Language detectives

“It’s as though the simplicity of self plus action equals consequence is a math problem they cannot solve, a sequence they cannot face; language, loose language, vague language, becomes an out. Things happen.

In the wildlife sanctuaries of literature, we study the science of speech, the flight patterns of individual words, the herd behaviour of words together, and we learn what language does and why it matters. This is excellent training for going out into the world and looking at all the unhallowed speech of political statements and news headlines and CDC instructions and seeing how it makes the world or, in this case, makes a mess of it. It is the truest, highest purpose of language to make things clear and help us see; when words are used to do the opposite you know you’re in trouble and maybe that there’s a cover-up.

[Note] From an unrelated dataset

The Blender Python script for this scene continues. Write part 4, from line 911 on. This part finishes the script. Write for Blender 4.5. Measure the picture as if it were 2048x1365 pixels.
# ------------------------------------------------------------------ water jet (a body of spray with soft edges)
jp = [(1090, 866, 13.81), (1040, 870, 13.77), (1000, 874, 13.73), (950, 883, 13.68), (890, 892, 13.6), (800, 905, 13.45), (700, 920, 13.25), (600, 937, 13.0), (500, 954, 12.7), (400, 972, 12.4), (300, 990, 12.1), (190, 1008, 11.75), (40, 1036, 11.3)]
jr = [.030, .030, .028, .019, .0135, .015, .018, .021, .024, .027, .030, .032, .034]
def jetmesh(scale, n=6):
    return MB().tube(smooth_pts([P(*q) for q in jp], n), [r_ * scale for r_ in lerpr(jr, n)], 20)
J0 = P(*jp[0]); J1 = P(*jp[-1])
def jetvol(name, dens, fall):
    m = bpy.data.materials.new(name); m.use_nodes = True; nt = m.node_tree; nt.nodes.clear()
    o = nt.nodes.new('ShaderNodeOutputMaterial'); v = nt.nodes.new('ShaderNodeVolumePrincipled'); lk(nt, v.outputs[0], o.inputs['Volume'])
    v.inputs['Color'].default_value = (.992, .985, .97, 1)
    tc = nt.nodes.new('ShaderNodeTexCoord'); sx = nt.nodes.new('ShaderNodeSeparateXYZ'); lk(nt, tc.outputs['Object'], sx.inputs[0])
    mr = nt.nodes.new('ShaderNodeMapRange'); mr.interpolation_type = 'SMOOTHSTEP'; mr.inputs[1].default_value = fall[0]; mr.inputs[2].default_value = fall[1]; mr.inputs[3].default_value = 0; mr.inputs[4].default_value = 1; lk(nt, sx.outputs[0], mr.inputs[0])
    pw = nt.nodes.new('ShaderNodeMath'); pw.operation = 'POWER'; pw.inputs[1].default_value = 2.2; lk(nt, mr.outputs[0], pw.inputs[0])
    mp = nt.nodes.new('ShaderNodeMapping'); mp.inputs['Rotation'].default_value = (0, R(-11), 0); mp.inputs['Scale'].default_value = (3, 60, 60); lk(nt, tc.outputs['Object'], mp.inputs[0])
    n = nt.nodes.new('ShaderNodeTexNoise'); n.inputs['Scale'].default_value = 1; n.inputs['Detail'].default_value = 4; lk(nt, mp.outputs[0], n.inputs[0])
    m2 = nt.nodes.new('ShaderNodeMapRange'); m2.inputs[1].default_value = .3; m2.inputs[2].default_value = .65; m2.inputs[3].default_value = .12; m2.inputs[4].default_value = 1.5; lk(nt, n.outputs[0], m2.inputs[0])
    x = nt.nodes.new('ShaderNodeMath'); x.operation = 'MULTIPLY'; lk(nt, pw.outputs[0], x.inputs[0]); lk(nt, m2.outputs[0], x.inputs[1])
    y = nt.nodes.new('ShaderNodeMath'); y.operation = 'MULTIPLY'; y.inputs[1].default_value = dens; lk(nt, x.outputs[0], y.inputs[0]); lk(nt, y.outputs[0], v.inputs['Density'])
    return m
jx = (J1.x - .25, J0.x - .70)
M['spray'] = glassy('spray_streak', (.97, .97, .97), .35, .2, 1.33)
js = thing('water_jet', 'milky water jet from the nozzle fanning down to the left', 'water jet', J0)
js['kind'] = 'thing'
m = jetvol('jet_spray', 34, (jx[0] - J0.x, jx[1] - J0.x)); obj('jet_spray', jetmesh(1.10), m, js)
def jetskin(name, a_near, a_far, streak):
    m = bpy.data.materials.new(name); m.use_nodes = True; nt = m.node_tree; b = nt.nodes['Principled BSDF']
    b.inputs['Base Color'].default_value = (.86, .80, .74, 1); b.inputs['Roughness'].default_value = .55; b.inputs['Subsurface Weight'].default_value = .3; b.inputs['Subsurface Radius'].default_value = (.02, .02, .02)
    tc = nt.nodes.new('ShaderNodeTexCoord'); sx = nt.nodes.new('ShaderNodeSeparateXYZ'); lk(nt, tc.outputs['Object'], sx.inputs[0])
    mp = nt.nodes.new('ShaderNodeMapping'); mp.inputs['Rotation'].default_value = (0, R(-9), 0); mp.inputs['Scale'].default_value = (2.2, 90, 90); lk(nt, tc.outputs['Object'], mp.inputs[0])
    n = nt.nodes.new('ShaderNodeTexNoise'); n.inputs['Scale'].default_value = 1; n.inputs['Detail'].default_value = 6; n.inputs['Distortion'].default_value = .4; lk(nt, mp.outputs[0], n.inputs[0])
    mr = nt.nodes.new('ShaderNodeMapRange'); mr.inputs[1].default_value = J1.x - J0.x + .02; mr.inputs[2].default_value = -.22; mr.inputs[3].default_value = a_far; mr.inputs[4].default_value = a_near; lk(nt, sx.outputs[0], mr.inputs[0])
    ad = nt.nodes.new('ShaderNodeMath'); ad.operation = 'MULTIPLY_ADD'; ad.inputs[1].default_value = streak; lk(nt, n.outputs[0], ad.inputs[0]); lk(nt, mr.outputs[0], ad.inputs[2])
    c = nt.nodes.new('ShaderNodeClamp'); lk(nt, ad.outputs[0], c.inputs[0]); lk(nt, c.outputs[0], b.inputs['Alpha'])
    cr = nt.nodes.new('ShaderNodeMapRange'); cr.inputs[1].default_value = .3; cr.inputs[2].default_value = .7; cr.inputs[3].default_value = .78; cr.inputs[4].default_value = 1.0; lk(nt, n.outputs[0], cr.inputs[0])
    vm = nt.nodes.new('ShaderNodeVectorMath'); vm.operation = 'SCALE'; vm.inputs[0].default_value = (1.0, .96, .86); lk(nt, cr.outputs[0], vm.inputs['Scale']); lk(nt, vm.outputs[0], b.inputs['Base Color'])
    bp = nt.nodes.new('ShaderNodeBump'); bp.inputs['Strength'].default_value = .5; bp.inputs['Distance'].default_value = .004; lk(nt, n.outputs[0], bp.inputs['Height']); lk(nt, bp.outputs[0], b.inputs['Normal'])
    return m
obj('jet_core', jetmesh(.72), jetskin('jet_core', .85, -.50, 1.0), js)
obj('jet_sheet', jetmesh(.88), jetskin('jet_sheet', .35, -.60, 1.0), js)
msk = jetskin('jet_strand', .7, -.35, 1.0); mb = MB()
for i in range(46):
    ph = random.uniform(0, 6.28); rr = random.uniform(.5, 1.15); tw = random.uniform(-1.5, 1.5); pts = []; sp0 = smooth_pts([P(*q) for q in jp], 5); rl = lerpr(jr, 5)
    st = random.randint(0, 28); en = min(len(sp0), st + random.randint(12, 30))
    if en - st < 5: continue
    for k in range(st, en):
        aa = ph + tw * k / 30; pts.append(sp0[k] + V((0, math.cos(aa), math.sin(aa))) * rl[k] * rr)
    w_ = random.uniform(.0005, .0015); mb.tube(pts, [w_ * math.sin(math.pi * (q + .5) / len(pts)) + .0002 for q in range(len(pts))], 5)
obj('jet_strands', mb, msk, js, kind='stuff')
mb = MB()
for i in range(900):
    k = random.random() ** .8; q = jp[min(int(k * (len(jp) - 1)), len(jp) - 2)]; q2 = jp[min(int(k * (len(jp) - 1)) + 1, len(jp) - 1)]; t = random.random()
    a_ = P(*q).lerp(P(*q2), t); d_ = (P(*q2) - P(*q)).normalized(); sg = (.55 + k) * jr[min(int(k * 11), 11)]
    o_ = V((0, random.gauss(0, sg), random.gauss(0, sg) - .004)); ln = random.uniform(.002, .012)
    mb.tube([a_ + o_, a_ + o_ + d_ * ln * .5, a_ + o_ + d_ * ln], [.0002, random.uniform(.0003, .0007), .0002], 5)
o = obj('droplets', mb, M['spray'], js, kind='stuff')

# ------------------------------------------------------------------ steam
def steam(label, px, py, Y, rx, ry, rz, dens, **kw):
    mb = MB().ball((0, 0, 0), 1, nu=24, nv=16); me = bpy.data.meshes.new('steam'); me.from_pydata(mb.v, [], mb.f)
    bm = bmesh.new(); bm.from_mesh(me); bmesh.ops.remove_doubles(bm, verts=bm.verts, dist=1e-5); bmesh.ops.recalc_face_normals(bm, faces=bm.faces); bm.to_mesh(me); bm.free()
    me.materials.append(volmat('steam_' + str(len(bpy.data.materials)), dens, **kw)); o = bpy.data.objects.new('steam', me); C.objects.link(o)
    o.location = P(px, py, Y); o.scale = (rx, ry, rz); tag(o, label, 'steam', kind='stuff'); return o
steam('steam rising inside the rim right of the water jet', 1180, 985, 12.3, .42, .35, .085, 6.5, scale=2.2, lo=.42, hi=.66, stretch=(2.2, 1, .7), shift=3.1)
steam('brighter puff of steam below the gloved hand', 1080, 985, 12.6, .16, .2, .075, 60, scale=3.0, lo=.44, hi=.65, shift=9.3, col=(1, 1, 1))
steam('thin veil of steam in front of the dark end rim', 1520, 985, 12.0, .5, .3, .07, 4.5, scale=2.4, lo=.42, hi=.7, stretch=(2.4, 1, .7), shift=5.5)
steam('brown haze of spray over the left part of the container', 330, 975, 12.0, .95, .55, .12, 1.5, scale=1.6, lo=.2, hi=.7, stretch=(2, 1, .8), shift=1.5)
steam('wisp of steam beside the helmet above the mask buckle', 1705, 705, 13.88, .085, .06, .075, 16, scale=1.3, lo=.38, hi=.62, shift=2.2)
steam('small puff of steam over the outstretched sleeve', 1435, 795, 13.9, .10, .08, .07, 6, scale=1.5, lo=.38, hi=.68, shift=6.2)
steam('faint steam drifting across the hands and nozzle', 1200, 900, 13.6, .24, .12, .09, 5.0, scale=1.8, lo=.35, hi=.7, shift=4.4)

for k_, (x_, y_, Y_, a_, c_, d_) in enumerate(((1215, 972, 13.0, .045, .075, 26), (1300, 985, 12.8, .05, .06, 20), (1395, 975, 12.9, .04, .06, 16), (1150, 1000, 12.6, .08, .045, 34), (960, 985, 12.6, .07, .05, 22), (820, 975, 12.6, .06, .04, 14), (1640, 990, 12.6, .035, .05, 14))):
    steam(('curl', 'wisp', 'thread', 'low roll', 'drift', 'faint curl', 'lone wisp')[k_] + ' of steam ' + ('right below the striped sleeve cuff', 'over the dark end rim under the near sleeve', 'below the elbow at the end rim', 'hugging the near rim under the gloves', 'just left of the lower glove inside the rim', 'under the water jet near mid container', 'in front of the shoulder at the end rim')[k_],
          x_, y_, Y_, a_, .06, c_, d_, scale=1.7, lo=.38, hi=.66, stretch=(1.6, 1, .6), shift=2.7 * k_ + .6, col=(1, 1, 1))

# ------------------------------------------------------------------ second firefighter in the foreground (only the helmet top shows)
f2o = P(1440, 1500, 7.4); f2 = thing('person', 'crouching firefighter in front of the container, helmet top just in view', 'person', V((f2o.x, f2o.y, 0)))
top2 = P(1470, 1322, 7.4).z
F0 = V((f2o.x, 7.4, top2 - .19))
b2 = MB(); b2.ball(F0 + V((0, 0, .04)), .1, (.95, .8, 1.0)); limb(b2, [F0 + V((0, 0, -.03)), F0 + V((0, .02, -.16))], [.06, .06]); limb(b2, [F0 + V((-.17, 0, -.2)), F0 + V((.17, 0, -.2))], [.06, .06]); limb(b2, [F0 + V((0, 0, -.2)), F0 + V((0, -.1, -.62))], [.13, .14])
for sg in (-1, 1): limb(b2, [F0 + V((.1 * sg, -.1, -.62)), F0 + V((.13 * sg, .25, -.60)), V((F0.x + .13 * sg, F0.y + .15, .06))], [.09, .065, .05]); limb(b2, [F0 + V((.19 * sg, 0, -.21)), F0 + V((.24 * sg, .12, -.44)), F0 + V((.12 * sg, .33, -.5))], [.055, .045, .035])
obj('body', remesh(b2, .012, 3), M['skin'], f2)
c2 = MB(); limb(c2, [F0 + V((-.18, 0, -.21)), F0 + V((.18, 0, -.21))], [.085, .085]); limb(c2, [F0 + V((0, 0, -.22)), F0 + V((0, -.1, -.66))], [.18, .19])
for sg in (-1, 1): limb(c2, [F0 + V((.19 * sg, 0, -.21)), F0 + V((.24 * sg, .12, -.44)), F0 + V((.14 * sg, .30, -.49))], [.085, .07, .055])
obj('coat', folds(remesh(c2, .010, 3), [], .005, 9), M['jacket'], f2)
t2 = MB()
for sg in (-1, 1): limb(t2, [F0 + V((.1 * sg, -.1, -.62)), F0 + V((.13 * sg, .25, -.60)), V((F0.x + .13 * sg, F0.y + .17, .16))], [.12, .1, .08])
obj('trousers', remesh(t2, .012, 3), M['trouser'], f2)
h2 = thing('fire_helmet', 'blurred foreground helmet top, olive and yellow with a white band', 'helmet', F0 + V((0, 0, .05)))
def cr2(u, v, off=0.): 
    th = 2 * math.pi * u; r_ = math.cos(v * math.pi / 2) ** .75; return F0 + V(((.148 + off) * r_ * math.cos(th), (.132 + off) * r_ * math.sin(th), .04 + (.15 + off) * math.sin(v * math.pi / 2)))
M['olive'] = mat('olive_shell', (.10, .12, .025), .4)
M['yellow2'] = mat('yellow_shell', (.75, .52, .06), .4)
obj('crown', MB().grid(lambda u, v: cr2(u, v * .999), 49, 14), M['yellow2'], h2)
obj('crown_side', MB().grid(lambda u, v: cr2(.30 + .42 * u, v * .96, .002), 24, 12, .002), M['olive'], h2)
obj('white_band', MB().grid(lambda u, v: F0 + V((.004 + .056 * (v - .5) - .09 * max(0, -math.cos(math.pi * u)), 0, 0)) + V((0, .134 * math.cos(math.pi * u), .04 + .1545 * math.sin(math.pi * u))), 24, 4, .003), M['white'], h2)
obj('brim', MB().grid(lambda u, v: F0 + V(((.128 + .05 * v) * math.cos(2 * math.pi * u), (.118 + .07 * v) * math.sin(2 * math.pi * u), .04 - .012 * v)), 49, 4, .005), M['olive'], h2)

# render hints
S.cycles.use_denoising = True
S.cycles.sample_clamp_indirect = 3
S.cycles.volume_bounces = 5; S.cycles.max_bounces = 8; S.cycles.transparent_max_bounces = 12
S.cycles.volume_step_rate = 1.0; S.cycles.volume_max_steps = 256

Detective work and the habits of perception it generates can save us from believing lies and sometimes show us who’s being protected when a lie is also an alibi. The CDC is right to warn about the dangers of misusing alcohol, if not in how it did so. For my part, I am trying to warn about the misuses of language. We are all language detectives, and if we pay enough attention we can figure out what statements mean even when those don’t mean to tell us, and we can even tell when stories are lying to us. So many of them do.”

p. 315-319

Solnit, R. (2017). The case of the missing perpetrator. Essay in The mother of all questions (pp. 278-319). Chicago, IL: Haymarket Books.